American Credit of Sumter, Inc. v. Nationwide Mutual Insurance

Justice PLEICONES.

I respectfully dissent and would affirm. In my opinion, under the facts of this case, the loss-payable clause does not provide American Credit with a right to recover from Nationwide the amount retained by the defaulting insured after she received payment from a third-party’s liability carrier.4

*631It has been held that an insured’s misconduct bars recovery by the lienholder under a loss-payable clause. Nationwide Mut. Ins. Co. v. Hunt, 327 S.C. 89, 93, 488 S.E.2d 339, 341 (1997). Furthermore, the loss-payable clause merely identifies the person who may collect the proceeds, and the lienholder stands in the insured’s shoes and is usually subject to the same defenses. Id.

In Nationwide’s policy with its insured in this case, the loss-payable clause specifically states, “This clause applies to the Comprehensive and Collision coverages provided by this policy.” Because, under the facts of this case, Nationwide’s coverage was never triggered, the loss-payable clause is simply not involved. Again, the lienholder merely stands in the shoes of the insured. Hunt, supra. If Nationwide is not obligated to tender payment to its insured, the loss-payable clause does not inure to the benefit of American Credit. This loss-payable clause applies only in the event of a valid first-party claim under the policy between the insured and Nationwide. American Credit could only receive the benefit of the loss-payable clause should Nationwide have tendered payment to its insured without protecting American Credit’s rights as a lienholder, or had otherwise participated in some way to the derogation of American Credit’s rights.
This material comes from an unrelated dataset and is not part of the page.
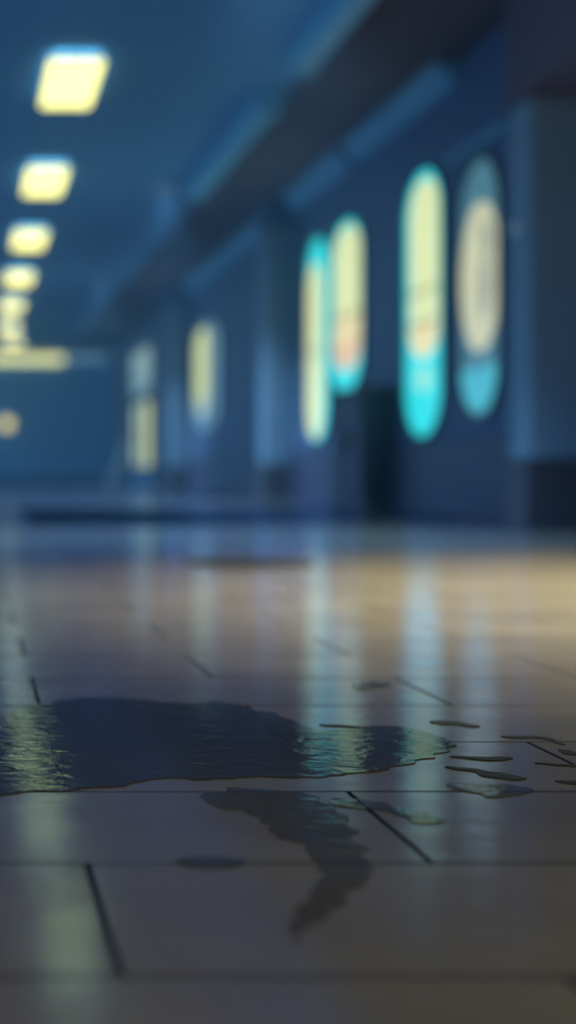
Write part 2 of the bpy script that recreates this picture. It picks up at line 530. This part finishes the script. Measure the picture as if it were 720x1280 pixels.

In this case, because there was never a first-party claim, I am at a loss to discern why Nationwide is now liable for its insured’s misapplication of proceeds received from the at-fault party’s carrier. Nationwide’s obligation does not extend to insuring American Credit against losses over which Nationwide had no control.5 American Credit must look solely to the insured who failed to submit to American Credit insurance proceeds from Allstate when she defaulted on the loan.6

*632In my opinion, the loss-payable clause found in the insurance contract between Nationwide and its insured did not protect American Credit’s interest where that interest was damaged by the acts of a third-party or by the insured. I would affirm.

. While I do not believe the interpretation of the loss-payable clause controls this case, I disagree with the majority's statement that the clause be strictly construed against Nationwide in favor of American *631Credit. Nationwide’s failure to define the term “conversion” in the insured’s policy does not necessarily require us to apply that term narrowly to these facts. The loss-payable clause in this case is not an exclusion of coverage for the insured but exists for the benefit of a lienholder who is not a party to the insurance contract.

. Indeed, there is no indication that Nationwide was ever made aware of the event which occasioned damage to the vehicle.

. Insured was under no obligation to American Credit to repair her vehicle with the money paid by Allstate so long as she made payments on the loan from American Credit.